WORK TO BE COMPLETED: Give back the whole listing exactly as shown.
start GIVEN MATERIAL
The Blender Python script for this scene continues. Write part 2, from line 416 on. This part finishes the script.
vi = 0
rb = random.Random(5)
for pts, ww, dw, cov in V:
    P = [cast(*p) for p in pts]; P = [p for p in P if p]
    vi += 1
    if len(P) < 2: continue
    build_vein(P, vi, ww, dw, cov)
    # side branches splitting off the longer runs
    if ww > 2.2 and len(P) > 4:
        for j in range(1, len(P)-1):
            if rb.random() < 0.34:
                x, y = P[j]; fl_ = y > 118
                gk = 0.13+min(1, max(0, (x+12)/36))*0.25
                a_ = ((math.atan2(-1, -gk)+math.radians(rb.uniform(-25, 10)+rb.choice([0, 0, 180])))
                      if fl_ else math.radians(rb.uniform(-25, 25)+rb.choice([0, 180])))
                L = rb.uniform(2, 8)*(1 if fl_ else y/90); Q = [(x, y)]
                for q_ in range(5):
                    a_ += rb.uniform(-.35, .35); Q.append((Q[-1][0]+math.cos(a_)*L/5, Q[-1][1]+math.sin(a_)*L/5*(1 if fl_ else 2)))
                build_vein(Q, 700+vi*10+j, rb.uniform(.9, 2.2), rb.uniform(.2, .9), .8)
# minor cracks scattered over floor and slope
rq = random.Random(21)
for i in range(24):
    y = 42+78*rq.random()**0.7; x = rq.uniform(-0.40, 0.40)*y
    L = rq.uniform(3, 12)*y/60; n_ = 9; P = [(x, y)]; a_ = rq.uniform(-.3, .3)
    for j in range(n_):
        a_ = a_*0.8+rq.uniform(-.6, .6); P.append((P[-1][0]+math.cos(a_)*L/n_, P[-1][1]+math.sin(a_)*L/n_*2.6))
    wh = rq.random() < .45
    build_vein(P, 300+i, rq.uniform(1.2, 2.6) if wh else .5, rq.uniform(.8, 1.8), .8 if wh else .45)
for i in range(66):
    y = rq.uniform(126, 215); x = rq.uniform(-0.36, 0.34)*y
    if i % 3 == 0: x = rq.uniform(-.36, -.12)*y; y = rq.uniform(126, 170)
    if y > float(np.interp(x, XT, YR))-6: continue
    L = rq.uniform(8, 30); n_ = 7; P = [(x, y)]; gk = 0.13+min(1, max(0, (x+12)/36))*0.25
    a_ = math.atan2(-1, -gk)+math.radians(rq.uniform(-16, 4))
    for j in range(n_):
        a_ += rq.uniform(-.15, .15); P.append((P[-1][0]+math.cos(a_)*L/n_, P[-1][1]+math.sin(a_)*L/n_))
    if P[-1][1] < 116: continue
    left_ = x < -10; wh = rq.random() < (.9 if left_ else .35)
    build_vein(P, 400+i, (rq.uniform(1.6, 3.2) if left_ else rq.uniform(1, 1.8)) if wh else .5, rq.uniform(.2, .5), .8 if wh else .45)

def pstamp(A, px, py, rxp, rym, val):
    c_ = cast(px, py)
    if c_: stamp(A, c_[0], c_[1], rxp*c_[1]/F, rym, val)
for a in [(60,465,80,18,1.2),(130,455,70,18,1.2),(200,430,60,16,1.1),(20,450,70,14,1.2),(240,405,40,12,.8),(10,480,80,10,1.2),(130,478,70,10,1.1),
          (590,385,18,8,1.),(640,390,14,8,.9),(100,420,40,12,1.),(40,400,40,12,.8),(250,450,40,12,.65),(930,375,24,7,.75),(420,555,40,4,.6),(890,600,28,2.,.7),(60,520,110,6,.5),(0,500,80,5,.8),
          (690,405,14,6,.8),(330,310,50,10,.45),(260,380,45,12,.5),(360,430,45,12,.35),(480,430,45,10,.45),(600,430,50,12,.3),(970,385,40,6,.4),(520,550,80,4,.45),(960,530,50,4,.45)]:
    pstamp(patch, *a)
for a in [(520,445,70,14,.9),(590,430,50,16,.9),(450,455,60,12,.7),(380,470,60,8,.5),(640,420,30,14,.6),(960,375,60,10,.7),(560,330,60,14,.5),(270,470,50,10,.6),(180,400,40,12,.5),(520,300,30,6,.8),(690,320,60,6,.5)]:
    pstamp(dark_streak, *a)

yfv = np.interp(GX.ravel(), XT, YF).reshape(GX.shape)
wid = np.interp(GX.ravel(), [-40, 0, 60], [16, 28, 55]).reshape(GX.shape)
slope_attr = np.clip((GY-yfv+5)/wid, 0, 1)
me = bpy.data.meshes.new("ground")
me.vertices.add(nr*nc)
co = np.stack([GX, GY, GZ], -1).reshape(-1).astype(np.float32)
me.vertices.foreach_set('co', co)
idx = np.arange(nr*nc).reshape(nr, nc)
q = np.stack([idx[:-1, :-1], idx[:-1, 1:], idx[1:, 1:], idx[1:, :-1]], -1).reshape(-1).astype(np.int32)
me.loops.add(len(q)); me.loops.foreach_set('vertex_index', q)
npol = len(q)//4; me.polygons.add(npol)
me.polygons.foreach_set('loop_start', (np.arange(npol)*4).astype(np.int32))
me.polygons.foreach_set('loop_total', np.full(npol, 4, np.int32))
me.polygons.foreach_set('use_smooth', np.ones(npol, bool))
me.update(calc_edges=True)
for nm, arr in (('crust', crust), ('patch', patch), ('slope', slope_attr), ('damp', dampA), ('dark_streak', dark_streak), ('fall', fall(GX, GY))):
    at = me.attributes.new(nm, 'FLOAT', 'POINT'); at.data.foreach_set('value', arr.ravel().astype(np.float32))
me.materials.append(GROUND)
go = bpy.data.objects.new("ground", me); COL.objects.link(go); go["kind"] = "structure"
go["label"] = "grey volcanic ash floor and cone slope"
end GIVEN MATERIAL
EXERCISE OUTPUT:
The Blender Python script for this scene continues. Write part 2, from line 416 on. This part finishes the script.
vi = 0
rb = random.Random(5)
for pts, ww, dw, cov in V:
    P = [cast(*p) for p in pts]; P = [p for p in P if p]
    vi += 1
    if len(P) < 2: continue
    build_vein(P, vi, ww, dw, cov)
    # side branches splitting off the longer runs
    if ww > 2.2 and len(P) > 4:
        for j in range(1, len(P)-1):
            if rb.random() < 0.34:
                x, y = P[j]; fl_ = y > 118
                gk = 0.13+min(1, max(0, (x+12)/36))*0.25
                a_ = ((math.atan2(-1, -gk)+math.radians(rb.uniform(-25, 10)+rb.choice([0, 0, 180])))
                      if fl_ else math.radians(rb.uniform(-25, 25)+rb.choice([0, 180])))
                L = rb.uniform(2, 8)*(1 if fl_ else y/90); Q = [(x, y)]
                for q_ in range(5):
                    a_ += rb.uniform(-.35, .35); Q.append((Q[-1][0]+math.cos(a_)*L/5, Q[-1][1]+math.sin(a_)*L/5*(1 if fl_ else 2)))
                build_vein(Q, 700+vi*10+j, rb.uniform(.9, 2.2), rb.uniform(.2, .9), .8)
# minor cracks scattered over floor and slope
rq = random.Random(21)
for i in range(24):
    y = 42+78*rq.random()**0.7; x = rq.uniform(-0.40, 0.40)*y
    L = rq.uniform(3, 12)*y/60; n_ = 9; P = [(x, y)]; a_ = rq.uniform(-.3, .3)
    for j in range(n_):
        a_ = a_*0.8+rq.uniform(-.6, .6); P.append((P[-1][0]+math.cos(a_)*L/n_, P[-1][1]+math.sin(a_)*L/n_*2.6))
    wh = rq.random() < .45
    build_vein(P, 300+i, rq.uniform(1.2, 2.6) if wh else .5, rq.uniform(.8, 1.8), .8 if wh else .45)
for i in range(66):
    y = rq.uniform(126, 215); x = rq.uniform(-0.36, 0.34)*y
    if i % 3 == 0: x = rq.uniform(-.36, -.12)*y; y = rq.uniform(126, 170)
    if y > float(np.interp(x, XT, YR))-6: continue
    L = rq.uniform(8, 30); n_ = 7; P = [(x, y)]; gk = 0.13+min(1, max(0, (x+12)/36))*0.25
    a_ = math.atan2(-1, -gk)+math.radians(rq.uniform(-16, 4))
    for j in range(n_):
        a_ += rq.uniform(-.15, .15); P.append((P[-1][0]+math.cos(a_)*L/n_, P[-1][1]+math.sin(a_)*L/n_))
    if P[-1][1] < 116: continue
    left_ = x < -10; wh = rq.random() < (.9 if left_ else .35)
    build_vein(P, 400+i, (rq.uniform(1.6, 3.2) if left_ else rq.uniform(1, 1.8)) if wh else .5, rq.uniform(.2, .5), .8 if wh else .45)

def pstamp(A, px, py, rxp, rym, val):
    c_ = cast(px, py)
    if c_: stamp(A, c_[0], c_[1], rxp*c_[1]/F, rym, val)
for a in [(60,465,80,18,1.2),(130,455,70,18,1.2),(200,430,60,16,1.1),(20,450,70,14,1.2),(240,405,40,12,.8),(10,480,80,10,1.2),(130,478,70,10,1.1),
          (590,385,18,8,1.),(640,390,14,8,.9),(100,420,40,12,1.),(40,400,40,12,.8),(250,450,40,12,.65),(930,375,24,7,.75),(420,555,40,4,.6),(890,600,28,2.,.7),(60,520,110,6,.5),(0,500,80,5,.8),
          (690,405,14,6,.8),(330,310,50,10,.45),(260,380,45,12,.5),(360,430,45,12,.35),(480,430,45,10,.45),(600,430,50,12,.3),(970,385,40,6,.4),(520,550,80,4,.45),(960,530,50,4,.45)]:
    pstamp(patch, *a)
for a in [(520,445,70,14,.9),(590,430,50,16,.9),(450,455,60,12,.7),(380,470,60,8,.5),(640,420,30,14,.6),(960,375,60,10,.7),(560,330,60,14,.5),(270,470,50,10,.6),(180,400,40,12,.5),(520,300,30,6,.8),(690,320,60,6,.5)]:
    pstamp(dark_streak, *a)

yfv = np.interp(GX.ravel(), XT, YF).reshape(GX.shape)
wid = np.interp(GX.ravel(), [-40, 0, 60], [16, 28, 55]).reshape(GX.shape)
slope_attr = np.clip((GY-yfv+5)/wid, 0, 1)
me = bpy.data.meshes.new("ground")
me.vertices.add(nr*nc)
co = np.stack([GX, GY, GZ], -1).reshape(-1).astype(np.float32)
me.vertices.foreach_set('co', co)
idx = np.arange(nr*nc).reshape(nr, nc)
q = np.stack([idx[:-1, :-1], idx[:-1, 1:], idx[1:, 1:], idx[1:, :-1]], -1).reshape(-1).astype(np.int32)
me.loops.add(len(q)); me.loops.foreach_set('vertex_index', q)
npol = len(q)//4; me.polygons.add(npol)
me.polygons.foreach_set('loop_start', (np.arange(npol)*4).astype(np.int32))
me.polygons.foreach_set('loop_total', np.full(npol, 4, np.int32))
me.polygons.foreach_set('use_smooth', np.ones(npol, bool))
me.update(calc_edges=True)
for nm, arr in (('crust', crust), ('patch', patch), ('slope', slope_attr), ('damp', dampA), ('dark_streak', dark_streak), ('fall', fall(GX, GY))):
    at = me.attributes.new(nm, 'FLOAT', 'POINT'); at.data.foreach_set('value', arr.ravel().astype(np.float32))
me.materials.append(GROUND)
go = bpy.data.objects.new("ground", me); COL.objects.link(go); go["kind"] = "structure"
go["label"] = "grey volcanic ash floor and cone slope"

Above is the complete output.